In advertising, every piece of work is filtered through research, through client feedback, through the opinions of people who are paid to have opinions. The work gets smoothed and sanded until the sharp edges are gone. Modern Retro has all its sharp edges intact because nobody was there to sand them off. The absurdity of Peloton in 1974 is a sharp edge. The scoring system is a sharp edge. The whole concept is a sharp edge. And that's exactly why people respond to it.

Building from taste, not demand

The conventional wisdom is that you should build things people want. Find a problem, validate the demand, then build the solution. I understand this advice. In fifteen years of advertising strategy, I've given versions of it to hundreds of clients. Start with the audience. Understand the need. Build from insight.

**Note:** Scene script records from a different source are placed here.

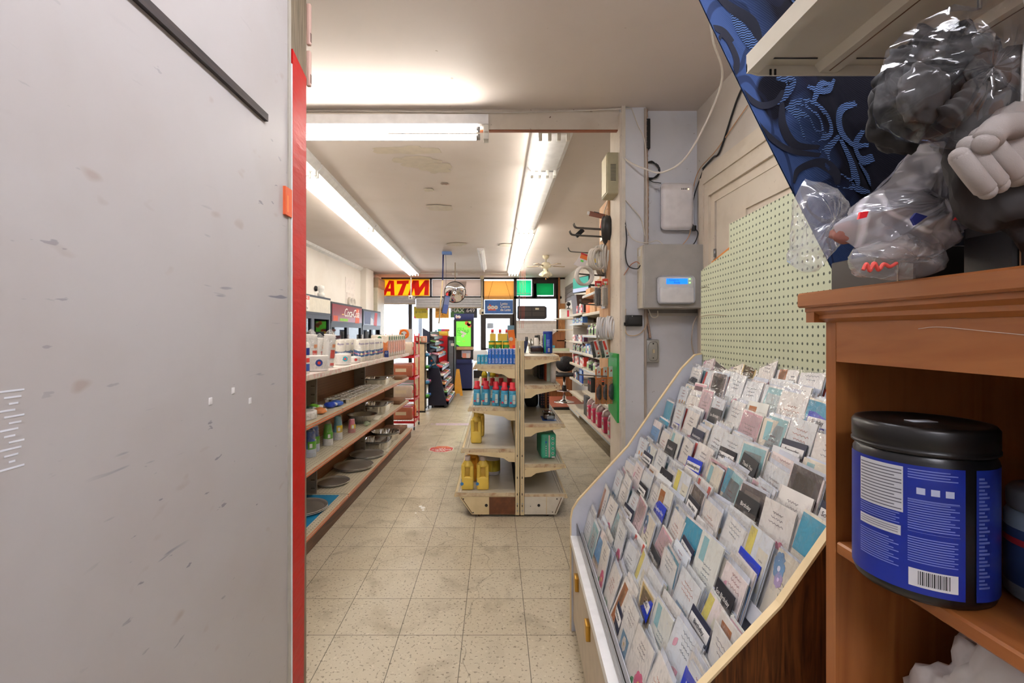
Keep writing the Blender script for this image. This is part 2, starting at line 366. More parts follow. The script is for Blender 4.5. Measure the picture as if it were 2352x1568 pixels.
for (px, py, w_) in ((483, 921, 'lower scrap of the three, left'), (574, 920, 'lower scrap, nearest the red vinyl'), (535, 897, 'faint upper scrap between the other two')):
    Y = .64*F/(CX-px); m = MB(); m.rbox(-.641, Y-.006, H-(py-CY)*Y/F-.008, -.6385, Y+.006, H-(py-CY)*Y/F+.008, C(228, 224, 222), .001)
    single('tape_scrap', m, 'torn bit of clear tape on the pale panel, '+w_, 'tape', group='tape scraps on the pale panel')
# ------------------------------------------------------------ storefront at the far end
YF = 12.8
def X(px, Y=YF): return (px-CX)*Y/F
def Z(py, Y=YF): return H-(py-CY)*Y/F
DK = C(46, 38, 34, .4)
m = MB()
def fr(a, b, c, d, mt=DK, y=YF, t=.08): m.box(X(a), y, Z(d), X(b), y+t, Z(c), mt)
fr(870, 1300, 634, 641); fr(870, 1290, 680, 686)
for a, b in ((872, 877), (987, 992), (1104, 1112), (1180, 1187), (1222, 1232), (1278, 1284)): fr(a, b, 634, 684)
for a, b in ((872, 877), (938, 946), (986, 993), (1104, 1112), (1178, 1186), (1278, 1284)): fr(a, b, 684, 868)
fr(1232, 1278, 640, 651, y=YF, t=.06); fr(1226, 1234, 651, 680); fr(1272, 1280, 651, 680)
fr(1112, 1180, 721, 731); fr(1112, 1116, 731, 868); fr(1171, 1180, 731, 868)
fr(1186, 1278, 736, 742, C(214, 204, 198)); fr(1186, 1278, 742, 868, C(230, 222, 216)); fr(872, 1104, 850, 868, DK)
m.box(X(1284), YF, 0, 2.0, YF+.1, 2.94, STOREP); m.box(-3.15, YF, 0, X(872), YF+.1, 2.94, STOREP); m.box(X(872), YF, Z(634), X(1284), YF+.1, 2.95, STOREP)
m.box(X(872), YF, 0, X(1104), YF+.1, Z(868), C(200, 192, 184)); m.box(X(1186), YF, 0, X(1284), YF+.1, Z(868), C(200, 192, 184))
m.box(X(1282), YF-.02, 0, X(1286), YF, Z(636), C(176, 110, 60)); struct('wall_front', m)
m = MB()
for a, b, c, d in ((877, 938, 686, 850), (946, 986, 686, 850), (993, 1104, 686, 850)): m.box(X(a), YF+.035, Z(d), X(b), YF+.04, Z(c), GLASS)
struct('window_1', m)
m = MB(); m.box(X(1187), YF+.035, Z(736), X(1278), YF+.04, Z(686), GLASS); struct('window_2', m)
m = MB(); m.box(X(1116), YF+.03, 0, X(1171), YF+.045, Z(731), GLASS); m.box(X(1112), YF+.02, 0, X(1171), YF+.06, .12, DK); d2 = struct('door_2', m)
m = MB(); m.box(X(1112), YF+.0, Z(803), X(1172), YF+.02, Z(799), STEEL); m.build('push_bar', d2)['kind'] = 'structure'
# pavement and pale buildings across the street
m = MB(); m.box(-14, 12.9, -.12, 14, 34, -.02, C(190, 190, 188)); struct('pavement', m)
m = MB(); m.box(-16, 30, -.02, -5.2, 34, 6.5, C(214, 218, 226)); m.box(-4.9, 31, -.02, 1.5, 35, 5.0, C(224, 222, 226)); m.box(1.6, 30.5, -.02, 14, 34, 7, C(216, 220, 226))
for k in range(9): m.box(-15+k*1.15, 29.95, 2.6, -14.3+k*1.15, 30, 3.8, C(150, 160, 180)); m.box(2.2+k*1.2, 30.45, 2.4, 2.9+k*1.2, 30.5, 3.8, C(150, 160, 180))
m.box(-4.8, 30.2, 2.7, 1.4, 31, 2.85, C(170, 190, 205)); o = m.build('street_building'); tag(o, 'pale terrace of buildings across the street behind the shop windows', 'building')
# ------------------------------------------------------------ signs in the transom
def panel(name, a, b, c, d, mt, label, cat='sign', y=YF-.03, t=.02):
    mb = MB(); mb.box(X(a), y, Z(d), X(b), y+t, Z(c), mt); return tag(mb.build(name), label, cat), y
def glow(name, col, s):   # backlit translucent sheet: daylight comes through it
    t = NT(name); t.b.inputs['Base Color'].default_value = rgb(col); t.b.inputs['Transmission Weight'].default_value = 0
    tl = t.new('ShaderNodeBsdfTranslucent'); tl.inputs[0].default_value = rgb(col); mx = t.new('ShaderNodeMixShader'); mx.inputs[0].default_value = s
    t.link(t.b.outputs[0], mx.inputs[1]); t.link(tl.outputs[0], mx.inputs[2]); t.link(mx.outputs[0], t.out.inputs[0]); return t.m
def art(o, fn, name='print'):
    mb = MB(); fn(mb); return mb.build(name, o)
o, y = panel('window_sign', 877, 987, 641, 680, glow('yellow_sheet', (255, 190, 60), .6), 'backlit yellow window sign with large red letters ATM, at the far left')
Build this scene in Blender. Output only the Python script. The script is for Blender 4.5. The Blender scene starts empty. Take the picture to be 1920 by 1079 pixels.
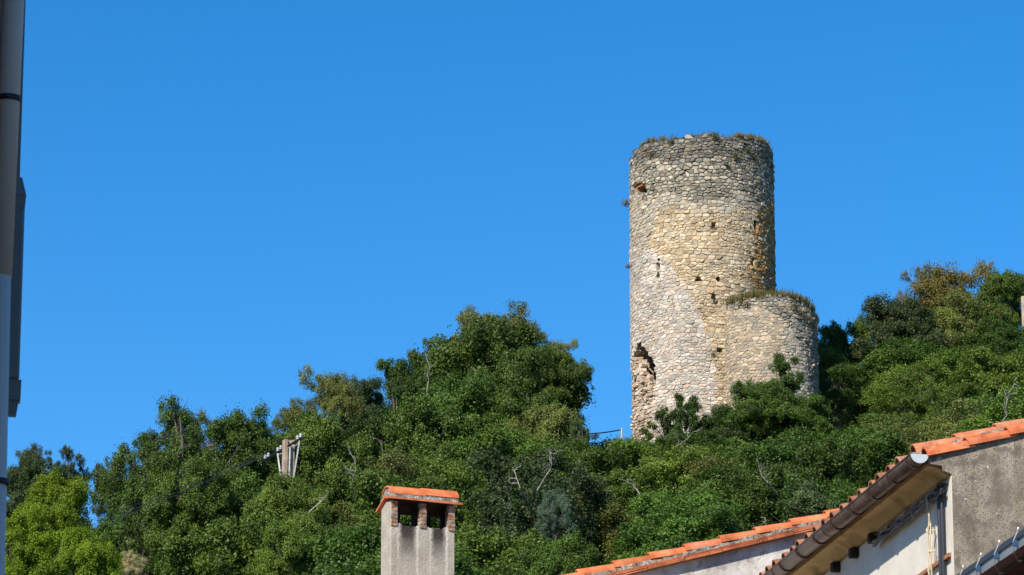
import bpy, bmesh, math, random
import numpy as np
from mathutils import Vector, Matrix

# ------------------------------------------------------------------ camera, light, exposure
R_ = math.radians
SC = bpy.context.scene
COL = SC.collection
FPX, PITCH, CAMZ = 7600.0, R_(15.0), 1.6          # focal length in pixels of a 1920 px wide frame
SUN_LEFT, SUN_EL = R_(31), R_(38)                 # the sun stands behind the camera, to the left

cam_d = bpy.data.cameras.new('camera')
cam = bpy.data.objects.new('camera', cam_d); COL.objects.link(cam)
cam.location = (0, 0, CAMZ); cam.rotation_euler = (math.pi/2 + PITCH, 0, 0)
cam_d.sensor_width = 36; cam_d.lens = FPX/1920*36
cam_d.clip_start = 0.5; cam_d.clip_end = 12000
cam_d.dof.use_dof = True; cam_d.dof.focus_distance = 226; cam_d.dof.aperture_fstop = 20
SC.camera = cam

to_sun = Vector((-math.sin(SUN_LEFT)*math.cos(SUN_EL), -math.cos(SUN_LEFT)*math.cos(SUN_EL), math.sin(SUN_EL)))
w = bpy.data.worlds.new('World'); SC.world = w; w.use_nodes = True
nt = w.node_tree; bg = nt.nodes['Background']
sky = nt.nodes.new('ShaderNodeTexSky'); sky.sky_type = 'NISHITA'; sky.sun_disc = False
sky.sun_elevation = SUN_EL; sky.sun_rotation = math.atan2(to_sun.x, to_sun.y)
sky.altitude = 700; sky.air_density = 0.9; sky.dust_density = 0.2; sky.ozone_density = 4.0
hs = nt.nodes.new('ShaderNodeHueSaturation'); hs.inputs['Saturation'].default_value = 1.34
nt.links.new(sky.outputs[0], hs.inputs['Color']); nt.links.new(hs.outputs[0], bg.inputs[0])
bg.inputs[1].default_value = 0.125
sd = bpy.data.lights.new('sun', 'SUN'); sd.energy = 5.0; sd.angle = R_(0.53); sd.color = (1.0, 0.93, 0.82)
so = bpy.data.objects.new('sun', sd); COL.objects.link(so)
so.rotation_euler = to_sun.to_track_quat('Z', 'Y').to_euler(); so.location = (-30, -40, 60)
SC.view_settings.view_transform = 'Standard'; SC.view_settings.look = 'None'
SC.view_settings.exposure = 0.42; SC.view_settings.gamma = 1.0

random.seed(7); rng = np.random.default_rng(7)
U = random.uniform

# ------------------------------------------------------------------ helpers
def at(px, py, Y):
    """World point on the sight line of a photo pixel, at horizontal distance Y."""
    u, v = (px-960)/FPX, (539.5-py)/FPX
    t = Y/(math.cos(PITCH) - v*math.sin(PITCH))
    return Vector((u*t, Y, CAMZ + t*(math.sin(PITCH) + v*math.cos(PITCH))))

def proj(p):
    x, y, z = p[0], p[1], p[2]-CAMZ
    d = y*math.cos(PITCH) + z*math.sin(PITCH); v = -y*math.sin(PITCH) + z*math.cos(PITCH)
    return 960 + FPX*x/d, 539.5 - FPX*v/d

class MB:
    def __init__(s): s.v = []; s.f = []; s.c = []
    def add(s, vs, fs, c=None):
        o = len(s.v); s.v += [tuple(v) for v in vs]
        for f in fs:
            s.f.append(tuple(i+o for i in f)); s.c.append(c)
        return s
    def box(s, x0, x1, y0, y1, z0, z1, M=None, jit=0.0, c=None):
        vs = [Vector((x, y, z)) for z in (z0, z1) for y in (y0, y1) for x in (x0, x1)]
        if jit: vs = [v + Vector((U(-jit, jit), U(-jit, jit), U(-jit, jit))) for v in vs]
        if M: vs = [M @ v for v in vs]
        return s.add(vs, [(0,2,3,1), (4,5,7,6), (0,1,5,4), (2,6,7,3), (0,4,6,2), (1,3,7,5)], c)
    def prism(s, pts, y0, y1, c=None):
        """closed (x, z) outline drawn counter-clockwise as seen from -y, swept along y"""
        n = len(pts)
        vs = [(x, y0, z) for x, z in pts] + [(x, y1, z) for x, z in pts]
        fs = [tuple(range(n)), tuple(range(2*n-1, n-1, -1))]
        fs += [(i, i+n, (i+1) % n + n, (i+1) % n) for i in range(n)]
        return s.add(vs, fs, c)
    def tube(s, pts, radii, n=8, caps=True, c=None):
        pts = [Vector(p) for p in pts]
        if not hasattr(radii, '__len__'): radii = [radii]*len(pts)
        rings = []
        for i, p in enumerate(pts):
            d = (pts[min(i+1, len(pts)-1)] - pts[max(i-1, 0)]).normalized()
            a = d.cross(Vector((0, 0, 1)) if abs(d.z) < .9 else Vector((1, 0, 0))).normalized(); b = d.cross(a)
            rings.append([p + (a*math.cos(t*2*math.pi/n) + b*math.sin(t*2*math.pi/n))*radii[i] for t in range(n)])
        vs = [v for r in rings for v in r]; fs = []
        for i in range(len(pts)-1):
            for k in range(n):
                fs.append((i*n+k, i*n+(k+1) % n, (i+1)*n+(k+1) % n, (i+1)*n+k))
        if caps: fs += [tuple(range(n-1, -1, -1)), tuple(range((len(pts)-1)*n, len(pts)*n))]
        return s.add(vs, fs, c)
    def arch(s, p0, p1, up, r0, r1, th=.014, n=9, a0=0.0, a1=math.pi, c=None):
        """thick arched shell (barrel tile, gutter) from p0 to p1; up = the arch's crown direction"""
        p0, p1, up = Vector(p0), Vector(p1), Vector(up)
        d = (p1-p0).normalized(); up = (up - d*up.dot(d)).normalized(); sd_ = d.cross(up)
        vs = []
        for p, r in ((p0, r0), (p1, r1)):
            for rr in (r, r-th):
                for k in range(n):
                    a = a0 + (a1-a0)*k/(n-1)
                    vs.append(p + sd_*math.cos(a)*rr + up*math.sin(a)*rr)
        A, B, C_, D = 0, n, 2*n, 3*n; fs = []
        for k in range(n-1):
            fs += [(A+k, A+k+1, C_+k+1, C_+k), (B+k+1, B+k, D+k, D+k+1), (A+k+1, A+k, B+k, B+k+1), (C_+k, C_+k+1, D+k+1, D+k)]
        fs += [(A, C_, D, B), (A+n-1, B+n-1, D+n-1, C_+n-1)]
        return s.add(vs, fs, c)
    def build(s, name, mat, parent=None, smooth=False, bevel=0.0):
        me = bpy.data.meshes.new(name); me.from_pydata(s.v, [], s.f); me.update()
        if any(c is not None for c in s.c):
            at_ = me.attributes.new('tone', 'FLOAT_COLOR', 'FACE')
            at_.data.foreach_set('color', [x for c in s.c for x in ((*c, 1) if c is not None else (.3, .3, .3, 1))])
        bm = bmesh.new(); bm.from_mesh(me); bmesh.ops.recalc_face_normals(bm, faces=bm.faces)
        if bevel: bmesh.ops.bevel(bm, geom=list(bm.edges), offset=bevel, segments=1, affect='EDGES', clamp_overlap=True)
        bm.to_mesh(me); bm.free()
        if smooth: me.polygons.foreach_set('use_smooth', [True]*len(me.polygons))
        me.materials.append(mat)
        o = bpy.data.objects.new(name, me); COL.objects.link(o)
        if parent: o.parent = parent
        return o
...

Modern Retro is the argument against that wisdom. Or rather, it's the argument that there's another kind of building -- building from taste, from obsession, from a question that won't let go -- that produces things the demand-driven approach never would. Nobody was searching for "modern brands reimagined as 1970s retail stores." There's no keyword data that would have led anyone to this concept. No focus group would have surfaced it. It came from a specific person with specific taste browsing a specific corner of the internet at a specific moment.

That's not replicable. That's not scalable. That's not a framework you can teach in a workshop. And I think that's exactly why it works. In a world where everyone has access to the same tools and the same data, the things that stand out are the things that came from somewhere personal. From taste. From obsession. From a question that bothered one person enough to spend a week of evenings answering it.

The question that matters

Nobody asked for Modern Retro. That's the point. The best things I've built are the ones nobody asked for. The ones that came from curiosity rather than demand, from taste rather than research, from a late-night question rather than a morning standup. If I'd waited for someone to ask, it wouldn't exist. If I'd validated the idea first, I would have talked myself out of it. The only reason ninety-six brands have 1970s shopfronts on the internet is because I didn't ask permission and I didn't ask the market. I just started generating images one Tuesday night and couldn't stop.

That's the case for building from taste. Not instead of building from demand -- there's room for both. But alongside it. Make the useful things. Solve the real problems. And then, when it's late and the house is quiet and nobody's watching, make the thing that nobody asked for. That's usually the one that matters most.